TASK GOAL: Quote word for word the lines below, beginning with the first and ending with the one that has "tag(o, small_label(h[1][0][0], h[1][0][1], h[1][-1][0]". Drop the pictures.
--- Start of INFORMATION SHOWN ---
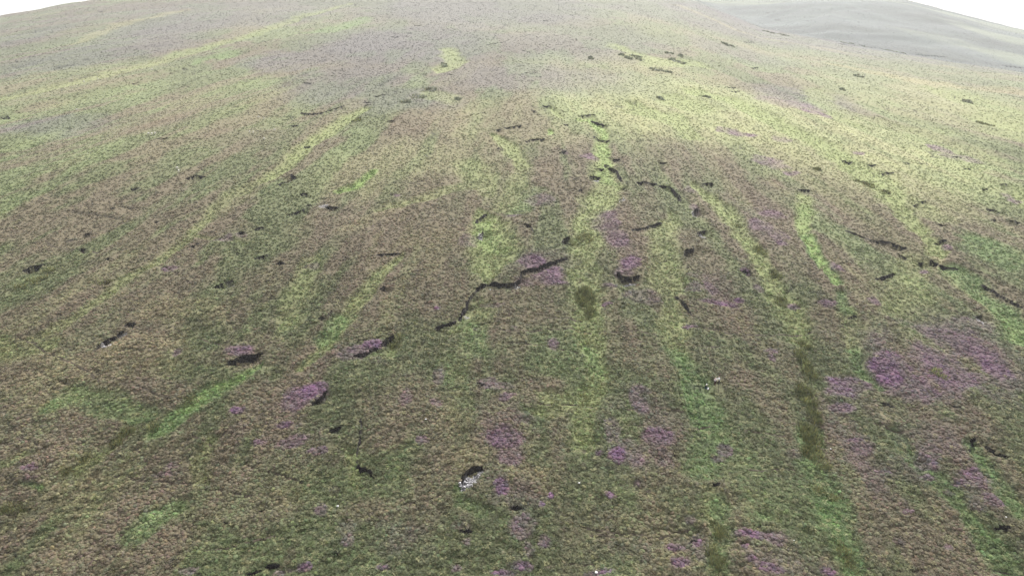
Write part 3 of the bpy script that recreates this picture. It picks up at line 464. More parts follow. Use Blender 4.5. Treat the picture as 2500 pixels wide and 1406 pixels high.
def small_label(x, y, ln):
    near = sorted(LAND, key=lambda l: (l[0] - x) ** 2 + ((l[1] - y) * 1.5) ** 2)
    for a, b, nm in near[:6]:
        dx, dy = x - a, y - b; v_ = 'above' if dy < -abs(dx) * .4 - 1 else 'below' if dy > abs(dx) * .4 + 1 else ''; h_ = 'left' if dx < -abs(dy) * .4 else 'right' if dx > abs(dy) * .4 else ''
        d = math.hypot(dx, dy); D = 'just' if d < 45 else 'a little' if d < 120 else 'well'
        lb = f"{'short' if ln > 19 else 'tiny'} dark peat scar {D} " + (f'{v_} and {h_} of ' if v_ and h_ else f'{v_} ' if v_ else f'{h_} of ') + nm
        if lb not in used_labels: used_labels.add(lb); return lb
    return lb
for h, (px, py, nx, ny, hh, s, rm) in zip(HAGS, HW):
    zt = zg(px - nx * .35, py - ny * .35); n = len(px); rows = []
    prof = [(-.5, -.35, 0), (-.15, -.04, 0), (.0, .0, .1), (.02, -.25, .25), (.16, -.55, .3), (.22, -.85, .25), (.34, -1.08, .2), (-.7, -1.15, 0)]
    g = 1 + rm / 900
    for k, (d, zf, j) in enumerate(prof):
        jj = (fbm(s / .8, s * 0 + k * 3.3, 91, 2) - .5) * 2 * j * .8
        dz = zf if zf > 0 else zf * hh
        rows.append(np.stack([px + nx * (d * g + jj), py + ny * (d * g + jj), zt + dz + (jj * .2 if k < 3 else 0)], 1))
    v = np.concatenate(rows); m = len(prof); base = v[0].copy(); v = v - base
    f = [(k * n + i, k * n + i + 1, ((k + 1) % m) * n + i + 1, ((k + 1) % m) * n + i) for k in range(m) for i in range(n - 1)]
    f3 = [(0 * n, k * n, (k + 1) * n) for k in range(1, m - 1)] + [(n - 1, (k + 1) * n + n - 1, k * n + n - 1) for k in range(1, m - 1)]
    o = mesh_np('peat_bank', v, faces4=f, faces3=f3, mat=m_peat, smooth=False); o.location = base
    if h[2]: tag(o, h[2], 'peat bank', 'eroded peat banks on the moor')
    else:
        tag(o, small_label(h[1][0][0], h[1][0][1], h[1][-1][0] - h[1][0][0]), 'peat scar', 'small peat scars scattered over the moor')

# ------------------------------------------------------------------ sheep paths
m_path = mat('trodden soil', (.05, .04, .028), rough=.95, var=.4, scale=2)
for px, py in PW:
    nx = np.gradient(py); ny = -np.gradient(px); q = np.hypot(nx, ny) + 1e-9; nx /= q; ny /= q
    k = np.arange(len(px)); wd = .17 * (.5 + fbm(k / 5., k * 0, 9, 2)); a = []
    for sgn in (-1, 0, 1):
        x = px + nx * wd * sgn; y = py + ny * wd * sgn; a.append(np.stack([x, y, zg(x, y) + (.045 if sgn else .03)], 1))
    v = np.concatenate(a); n = len(px); f = [(r * n + i, r * n + i + 1, (r + 1) * n + i + 1, (r + 1) * n + i) for r in (0, 1) for i in range(n - 1)]
    o = mesh_np('sheep_path', v, faces4=f, mat=m_path); tag(o, kind='structure')

# ------------------------------------------------------------------ plant tufts, as instanced ground cover
def blades(n, r, h, wd, seed, lean=.9, tipspread=1.):
    g = np.random.default_rng(seed); v = []; f4 = []; f3 = []
    for k in range(n):
        a = g.uniform(0, 2 * math.pi); b = r * .35 * math.sqrt(g.uniform()); L = h * g.uniform(.6, 1.1); sp = r * lean * g.uniform(.3, 1.2)
        cx, cy = b * math.cos(a + 1), b * math.sin(a + 1); ca, sa = math.cos(a), math.sin(a); ww = wd * g.uniform(.7, 1.3)
        i = len(v)
        for (s, z, q) in ((0, -.1, .7), (.45, .72, 1.), ):
            for e in (-1, 1): v.append((cx + ca * sp * s - sa * ww * q * e, cy + sa * sp * s + ca * ww * q * e, z * L))
        v.append((cx + ca * sp, cy + sa * sp, L * g.uniform(.55, .95)))
        f4.append((i, i + 1, i + 3, i + 2)); f3.append((i + 2, i + 3, i + 4))
    return v, f4, f3
def clump(n, r, h, sz, seed):
    g = np.random.default_rng(seed); v = []; f3 = []
    for k in range(n):
        u = g.uniform(0, 2 * math.pi); c_ = g.uniform(0, 1) ** .8; rad = g.uniform(.55, 1) if k % 3 else g.uniform(.2, .8); s_ = math.sqrt(1 - c_ * c_)
        p = np.array([math.cos(u) * s_ * r * rad, math.sin(u) * s_ * r * rad, c_ * h * rad]); nrm = np.array([math.cos(u) * s_, math.sin(u) * s_, c_ + .25]) + g.normal(0, .45, 3); nrm /= np.linalg.norm(nrm)
        e = np.cross(nrm, g.normal(0, 1, 3)); e /= np.linalg.norm(e); q = np.cross(nrm, e); z = sz * g.uniform(.6, 1.3); i = len(v)
        v += [tuple(p - e * z - q * z * .6), tuple(p + e * z - q * z * .6), tuple(p + q * z)]; f3.append((i, i + 1, i + 2))
    ns, nr = 9, 3; i = len(v)
    for a in range(nr + 1):
        for b in range(ns):
            ph = a / nr * 1.35; q = g.uniform(.72, .95); v.append((math.cos(b / ns * 6.283) * math.cos(ph) * r * q, math.sin(b / ns * 6.283) * math.cos(ph) * r * q, math.sin(ph) * h * q - (.15 if a == 0 else 0)))
    for a in range(nr):
        for b in range(ns):
            p, q_ = i + a * ns + b, i + a * ns + (b + 1) % ns; f3 += [(p, q_, q_ + ns), (p, q_ + ns, p + ns)]
    v.append((0, 0, h * .85)); f3 += [(i + nr * ns + b, i + nr * ns + (b + 1) % ns, len(v) - 1) for b in range(ns)]
    return v, None, f3
m_tuft = mat('grass blades', None, rough=.7, attr=('tcol', 'INSTANCER'), trans=.25)
m_heath = mat('heather sprigs', None, rough=.85, attr=('tcol', 'INSTANCER'), trans=.12)
protos_g = [mesh_np('grass_tuft', *blades(30, .55, .55, .035, 100 + k)[:1], faces4=blades(30, .55, .55, .035, 100 + k)[1], faces3=blades(30, .55, .55, .035, 100 + k)[2], mat=m_tuft, link=False, smooth=False) for k in range(5)]
protos_h = []
for k in range(5):
    v, _, f3 = clump(46, .5, .5, .075, 200 + k); protos_h.append(mesh_np('heather_clump', v, faces3=f3, mat=m_heath, link=False, smooth=False))
def scatter(name, protos, P, rot, scl, tcol):
    pc = bpy.data.collections.new(name + '_kinds')
    for p in protos: pc.objects.link(p)
    me = bpy.data.meshes.new(name); me.vertices.add(len(P)); me.vertices.foreach_set('co', P.astype(np.float32).ravel())
    a = me.attributes.new('rot', 'FLOAT_VECTOR', 'POINT'); a.data.foreach_set('vector', rot.astype(np.float32).ravel())
    a = me.attributes.new('scl', 'FLOAT_VECTOR', 'POINT'); a.data.foreach_set('vector', scl.astype(np.float32).ravel())
    a = me.attributes.new('tcol', 'FLOAT_COLOR', 'POINT'); a.data.foreach_set('color', np.concatenate([tcol, np.ones((len(P), 1))], 1).astype(np.float32).ravel())
    o = bpy.data.objects.new(name, me); C.objects.link(o); tag(o, kind='stuff')
    ng = bpy.data.node_groups.new(name, 'GeometryNodeTree'); ng.interface.new_socket('Geometry', in_out='INPUT', socket_type='NodeSocketGeometry'); ng.interface.new_socket('Geometry', in_out='OUTPUT', socket_type='NodeSocketGeometry')
    N = ng.nodes.new; l = ng.links.new; gi = N('NodeGroupInput'); go = N('NodeGroupOutput'); mp_ = N('GeometryNodeMeshToPoints'); ip = N('GeometryNodeInstanceOnPoints')
    ci = N('GeometryNodeCollectionInfo'); ci.inputs['Collection'].default_value = pc; ci.inputs['Separate Children'].default_value = True; ci.inputs['Reset Children'].default_value = True
    ar = N('GeometryNodeInputNamedAttribute'); ar.data_type = 'FLOAT_VECTOR'; ar.inputs['Name'].default_value = 'rot'
    asc = N('GeometryNodeInputNamedAttribute'); asc.data_type = 'FLOAT_VECTOR'; asc.inputs['Name'].default_value = 'scl'; e2r = N('FunctionNodeEulerToRotation')
    ri = N('FunctionNodeRandomValue'); ri.data_type = 'INT'; ri.inputs['Max'].default_value = len(protos) - 1
    l(gi.outputs[0], mp_.inputs['Mesh']); l(mp_.outputs[0], ip.inputs['Points']); l(ci.outputs[0], ip.inputs['Instance']); ip.inputs['Pick Instance'].default_value = True
    for q in ri.inputs:
        if q.type == 'INT' and q.name == 'Max' and q.enabled: q.default_value = len(protos) - 1
        if q.type == 'INT' and q.name == 'Min' and q.enabled: q.default_value = 0
    l([q for q in ri.outputs if q.enabled][0], ip.inputs['Instance Index']); l(ar.outputs[0], e2r.inputs[0]); l(e2r.outputs[0], ip.inputs['Rotation']); l(asc.outputs[0], ip.inputs['Scale']); l(ip.outputs[0], go.inputs[0])
    md = o.modifiers.new('scatter', 'NODES'); md.node_group = ng; return o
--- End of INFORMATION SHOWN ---
RESULT:
Write part 3 of the bpy script that recreates this picture. It picks up at line 464. More parts follow. Use Blender 4.5. Treat the picture as 2500 pixels wide and 1406 pixels high.
def small_label(x, y, ln):
    near = sorted(LAND, key=lambda l: (l[0] - x) ** 2 + ((l[1] - y) * 1.5) ** 2)
    for a, b, nm in near[:6]:
        dx, dy = x - a, y - b; v_ = 'above' if dy < -abs(dx) * .4 - 1 else 'below' if dy > abs(dx) * .4 + 1 else ''; h_ = 'left' if dx < -abs(dy) * .4 else 'right' if dx > abs(dy) * .4 else ''
        d = math.hypot(dx, dy); D = 'just' if d < 45 else 'a little' if d < 120 else 'well'
        lb = f"{'short' if ln > 19 else 'tiny'} dark peat scar {D} " + (f'{v_} and {h_} of ' if v_ and h_ else f'{v_} ' if v_ else f'{h_} of ') + nm
        if lb not in used_labels: used_labels.add(lb); return lb
    return lb
for h, (px, py, nx, ny, hh, s, rm) in zip(HAGS, HW):
    zt = zg(px - nx * .35, py - ny * .35); n = len(px); rows = []
    prof = [(-.5, -.35, 0), (-.15, -.04, 0), (.0, .0, .1), (.02, -.25, .25), (.16, -.55, .3), (.22, -.85, .25), (.34, -1.08, .2), (-.7, -1.15, 0)]
    g = 1 + rm / 900
    for k, (d, zf, j) in enumerate(prof):
        jj = (fbm(s / .8, s * 0 + k * 3.3, 91, 2) - .5) * 2 * j * .8
        dz = zf if zf > 0 else zf * hh
        rows.append(np.stack([px + nx * (d * g + jj), py + ny * (d * g + jj), zt + dz + (jj * .2 if k < 3 else 0)], 1))
    v = np.concatenate(rows); m = len(prof); base = v[0].copy(); v = v - base
    f = [(k * n + i, k * n + i + 1, ((k + 1) % m) * n + i + 1, ((k + 1) % m) * n + i) for k in range(m) for i in range(n - 1)]
    f3 = [(0 * n, k * n, (k + 1) * n) for k in range(1, m - 1)] + [(n - 1, (k + 1) * n + n - 1, k * n + n - 1) for k in range(1, m - 1)]
    o = mesh_np('peat_bank', v, faces4=f, faces3=f3, mat=m_peat, smooth=False); o.location = base
    if h[2]: tag(o, h[2], 'peat bank', 'eroded peat banks on the moor')
    else:
        tag(o, small_label(h[1][0][0], h[1][0][1], h[1][-1][0] - h[1][0][0]), 'peat scar', 'small peat scars scattered over the moor')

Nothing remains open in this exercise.